Bizim anne baba olarak öğretmediklerimiz bir tarafa, okulda öğretmen çocuğun yaptığı olumsuz davranış hakkında uyardı diye gittik öğretmene hesap sorduk, şikayet ettik, hatta dövdük.

Ödevlerini biz yaptık, yemeğini ağzına verdik, oyuncaklarını biz topladık. Hata yaptığında hatasını göstermek yerine üstünü kapattık. Kısaca kişiliğini oluşturmasına engel olduk..

Çocuk dünyadaki her şeyin kendisi için var olduğunu düşündü. Hayatın gerçekleriyle yüzleşip de dünyada ki herhangi bir kişi olduğunu gördüğünde depresyona girdi.

Kaldıramadı cinnet geçirip ya çevresindekilere yada kendine zarar verdi. Erkek çocuklarına cinsiyetçiliği bebekliklerinden itibaren aşıladık. Sen erkeksin dedik.

Önünde neredeyse el pençe divan durduk, kız kardeşlerini ona hizmetle görevlendirdik.Erkek adam yapar dedik. Öyle de oldu, ya gitti tecavüz etti ya da kendisi hoşlandı diye genç kızı malı olarak sahiplendi .

Kendi malına da istediği gibi davranma hakkına sahip olduğunu sandı. İstemiyor diye onu öldürebildi. Çocukların hayallerindeki mesleklerden bile elimizi çekmedik.

Taa o zamandan çok para kazanabileceği meslekleri önüne koyduk. Sebebi de çocuğun o meslekle ilgili öngördüğümüz yeteneği değil tamamen çok para kazanması olarak gösterdik.

Sonuç; parayı hayatının merkezine koyan yetişkinler oldu. Öyle ki para için hırsızlık yapmayı, hak almayı , hile yapmayı hatta kardeş kanı akıtmayı mübah gördü.
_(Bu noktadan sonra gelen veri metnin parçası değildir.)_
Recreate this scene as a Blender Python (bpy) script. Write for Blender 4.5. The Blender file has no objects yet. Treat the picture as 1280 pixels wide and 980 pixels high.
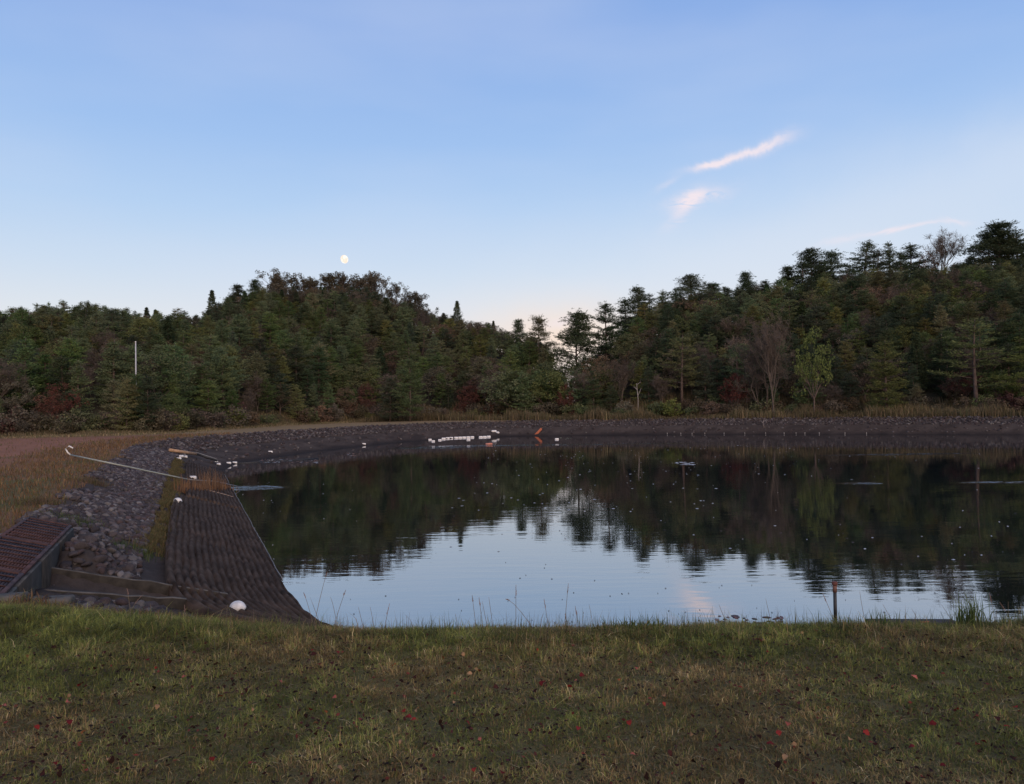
import bpy, math, random
import numpy as np
from mathutils import Vector, Matrix

random.seed(7)
RNG = np.random.default_rng(11)
SC = bpy.context.scene
COL = SC.collection
R = math.radians

# ------------------------------------------------------------------ camera
F = 967.0
CAM = Vector((0.0, 0.0, 4.0))
PITCH, ROLL = R(0.89), R(-0.9)
ROT = Matrix.Rotation(R(90) + PITCH, 4, 'X') @ Matrix.Rotation(ROLL, 4, 'Z')
cd = bpy.data.cameras.new('camera')
cd.sensor_width = 36.0
cd.lens = 36.0 * F / 1280.0
cd.clip_end = 9000
cam = bpy.data.objects.new('camera', cd)
COL.objects.link(cam)
cam.matrix_world = Matrix.Translation(CAM) @ ROT
SC.camera = cam

# ------------------------------------------------------------------ world: dusk sky after sunset
SUN_EL, SUN_ROT = R(1.0), R(180)
world = bpy.data.worlds.new('World')
SC.world = world
world.use_nodes = True
NT = world.node_tree
NT.nodes.clear()


def NN(nt, typ, **kw):
    n = nt.nodes.new(typ)
    ins = kw.pop('ins', {})
    for k, v in kw.items():
        setattr(n, k, v)
    for k, v in ins.items():
        if isinstance(v, bpy.types.NodeSocket):
            nt.links.new(v, n.inputs[k])
        else:
            n.inputs[k].default_value = v
    return n


def math_n(nt, op, a, b=0.0, c=None, clamp=False):
    n = nt.nodes.new('ShaderNodeMath')
    n.operation = op
    n.use_clamp = clamp
    for i, v in enumerate((a, b, c)):
        if v is None:
            continue
        if isinstance(v, bpy.types.NodeSocket):
            nt.links.new(v, n.inputs[i])
        else:
            n.inputs[i].default_value = v
    return n.outputs[0]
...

Birkaç dönem nesli maalesef bu şekilde heba ettik. Ektiklerimizin defolu ürünleri her gün artarak önümüze çıkmakta. İşte bu yüzden idam değil ne getirilirse getirilsin maalesef bu olumsuzluklar, bu vahşet bitmeyecek artarak devam edecektir.

Önce kendi kültürümüze uygun doğru eğitim modelini uygulamayı tekrar öğrenmemiz gerekmektedir.

İnsanoğlu için olmazsa olmaz evrensel nitelikteki Değerler Eğitimi proje olmayacak kadar önemlidir eğitimin tam kalbindedir ve doğumdan ölüme kadardır.

Dolayısıyla değerler eğitimi sadece okullarda proje olarak yapılması çocukların değerlerimizi içseleştirmesine olanak vermez.

Değerler eğitimi bebeğin doğumu ile beraber evde başlar, okulda devam eder , yetişkinlikte tüm sosyal hayata geçer.

İşte bu yüzden her şeyden önce kendimizi sorgulayıp değerlerimize sahip çıkıp çocuklarımızı da bu ilkeler doğrultusunda yetiştirmeliyiz. Elbetteki sosyal kirlilik çocuklarımızı olumsuz etkilese de biz bu asli görevimizi asla göz ardı etmemeliyiz.

Biz toplum olarak kendimize ve çocuklarımızın eğitimine çekidüzen vermezsekileri de daha birçok Eylül , Leyla vakalarına şahit olacağımız aşikardır.